12/04/2008

Rio En Medio

Frontier

(Manimal Vinyl)

 

www.manimalvinyl.com

 

 

Rio En Medio's Danielle Stech-Homsy has one of pop music's most wispy and delicate voices, a thread of melody that slips into and under gossamer textures of guitar, synthetic blips and field recordings. Her first album, The Bride of Dynamite in 2007, set her ethereal template, with dreamlike lyrics wrapped in crinkled tissue layers of sound. With Frontier, she has turned a shade more electronic, a bit less faerie-magic folky, with the blurts and wheeze of synthesizer percolating under clear currents of song.

 

This second album was recorded mostly in Stech-Homsy's northern New Mexico home, with the singer herself doing programming, and playing an array of synthesizers, a ukulele, harmonium and percussion. She was joined, on occasion, by other players, most notably Chris Taylor of Grizzly Bear. He produced "Ferris" in his Brooklyn studio, and added flute and clarinet to its unearthly atmospherics.  

 

Yet even so, the album has an aura of deep solitude, of daydreams made substantial through long periods of alone-ness, of fragile radio transmissions that hint at a living world somewhere. Bride of Dynamite's "Liberté," with its long, mysterious samples, prefigures her fascination with altered real-world sounds. "The Last Child's Tear" opens with birdsong that unexpectedly changes into space-age whirrs and gurgles; these unlooked for embellishments remain even as the water-pure, folk-simple melody begins, adding a strange sheen of science to it.

 

The disc's longest song is also its most experimental, the first-side closer "Venus of Willendorf," based on a 13th century poem.
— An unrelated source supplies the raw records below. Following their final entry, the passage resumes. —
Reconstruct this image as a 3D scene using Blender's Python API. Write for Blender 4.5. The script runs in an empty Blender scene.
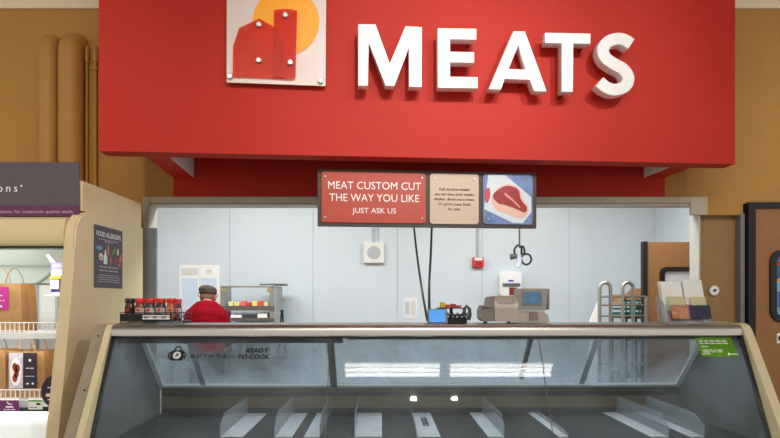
import bpy, bmesh, math, random
from mathutils import Vector, Matrix
random.seed(7)
C = bpy.context.scene
COL = C.collection
# ------------------------------------------------------------------ camera
F = 563.0; HY = 300.0; CX = 390.0; CZ = 1.5
cam_d = bpy.data.cameras.new('camera'); cam = bpy.data.objects.new('camera', cam_d); COL.objects.link(cam)
cam.location = (0, 0, CZ); cam.rotation_euler = (math.pi/2, 0, 0)
cam_d.sensor_width = 36; cam_d.lens = F*36/780; cam_d.shift_y = (HY-219)/780
cam_d.clip_start = 0.05
C.camera = cam
# ------------------------------------------------------------------ world + view
w = bpy.data.worlds.new('world'); C.world = w; w.use_nodes = True
w.node_tree.nodes['Background'].inputs[0].default_value = (1.0, 0.95, 0.88, 1)
w.node_tree.nodes['Background'].inputs[1].default_value = 0.68
vs = C.view_settings; vs.view_transform = 'Standard'; vs.look = 'None'; vs.gamma = 1; vs.use_curve_mapping = False
vs.exposure = 0.0
def light(kind, name, loc, target, energy, color=(1,1,1), **kw):
    d = bpy.data.lights.new(name, kind); d.energy = energy; d.color = color
    for k, v in kw.items(): setattr(d, k, v)
    o = bpy.data.objects.new(name, d); COL.objects.link(o); o.location = loc
    o.rotation_euler = (Vector(target)-Vector(loc)).to_track_quat('-Z', 'Y').to_euler()
    return o
WARM = (1, .93, .84)
SPOTS = [(1.0, -1.05, 4.75), (2.7, -0.8, 4.75)]
for s, t, e_ in zip(SPOTS, [(0.1, 3.7, 2.9), (1.05, 3.8, 2.75)], (470, 370)):
    light('SPOT', 'track_spot', s, t, e_, (1, .95, .9), spot_size=math.radians(33), spot_blend=1.0, shadow_soft_size=.035)
light('AREA', 'store_light', (0.5, -1.6, 4.8), (0.5, 3.2, 1.2), 100, WARM, shape='RECTANGLE', size=5, size_y=1.2)
light('SPOT', 'end_panel_fill', (3.6, -.6, 4.6), (-2.0, 3.6, 1.3), 420, WARM, spot_size=math.radians(32), spot_blend=1.0, shadow_soft_size=.05)  # added spot from the right that brightens the fridge end panel
light('SPOT', 'track_spot_wall', (-1.6, -0.2, 4.6), (-3.3, 4.4, 1.9), 200, WARM, spot_size=math.radians(55), spot_blend=1.0, shadow_soft_size=.12)
light('SPOT', 'track_spot_wall', (3.6, -0.2, 4.6), (4.1, 4.4, 2.0), 250, WARM, spot_size=math.radians(50), spot_blend=1.0, shadow_soft_size=.12)
light('AREA', 'prep_room_light', (-1.5, 5.1, 2.9), (-1.5, 5.5, 0), 60, (.93, .97, 1), shape='RECTANGLE', size=2.2, size_y=.5)
light('AREA', 'prep_room_light', (1.5, 5.0, 2.9), (1.5, 5.4, 0), 60, (.93, .97, 1), shape='RECTANGLE', size=2.2, size_y=.5)
light('AREA', 'fridge_interior_light', (-2.7, 3.37, 1.79), (-2.7, 3.8, .9), 5, (1, 1, 1), shape='RECTANGLE', size=1.5, size_y=.05)
light('AREA', 'fridge_interior_light', (-2.7, 3.40, 1.262), (-2.7, 3.5, .6), 2.6, (1, 1, 1), shape='RECTANGLE', size=1.5, size_y=.04)  # added, with the next one, to brighten the lower shelves and deck
light('AREA', 'fridge_interior_light', (-2.7, 3.32, .855), (-2.7, 3.2, .5), .8, (1, 1, 1), shape='RECTANGLE', size=1.5, size_y=.03)
cl_ = light('AREA', 'case_fill', (.22, 3.27, 1.262), (.22, 3.27, 0), 10, (.95, .98, 1), shape='RECTANGLE', size=3.4, size_y=.03); cl_.rotation_euler = (.25, 0, .016)  # added fill under the top rail to brighten the dark case interior

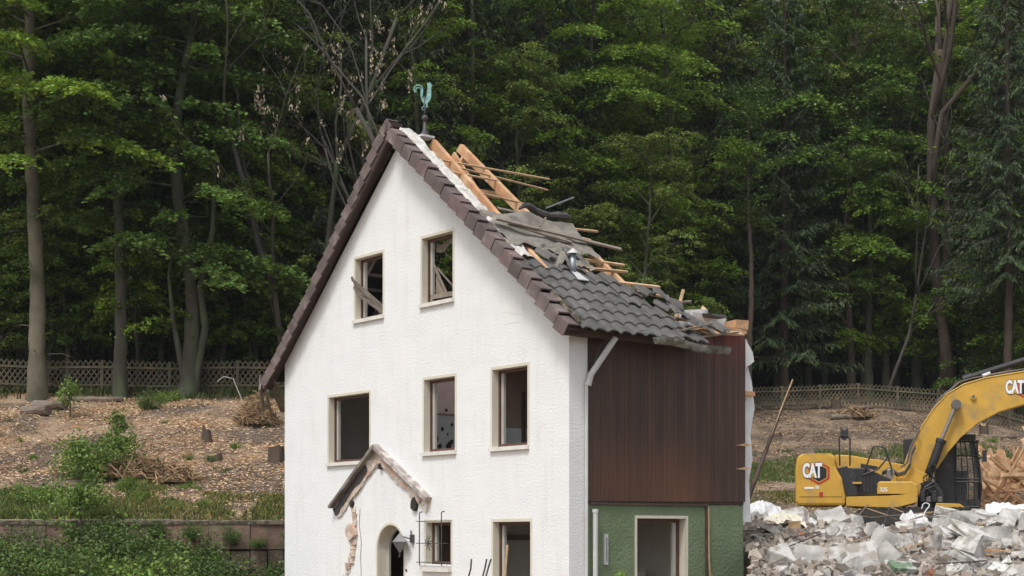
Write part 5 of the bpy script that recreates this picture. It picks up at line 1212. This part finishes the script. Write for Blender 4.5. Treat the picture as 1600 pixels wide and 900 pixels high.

Yet though it highlights Stech-Homsy's restless intelligence, her willingness to subvert beauty, her preference for atmosphere over structure, the song sags over its long featureless duration. There is just not enough architecture in the song to support it, and it collapses into a series of mildly interesting, synthetically derived sounds. Far better, if less ambitious, are songs like "Frontier," "Heartless" and "Ferris," which turn soft folk into eerie dreamscapes, without losing the thread of meaning.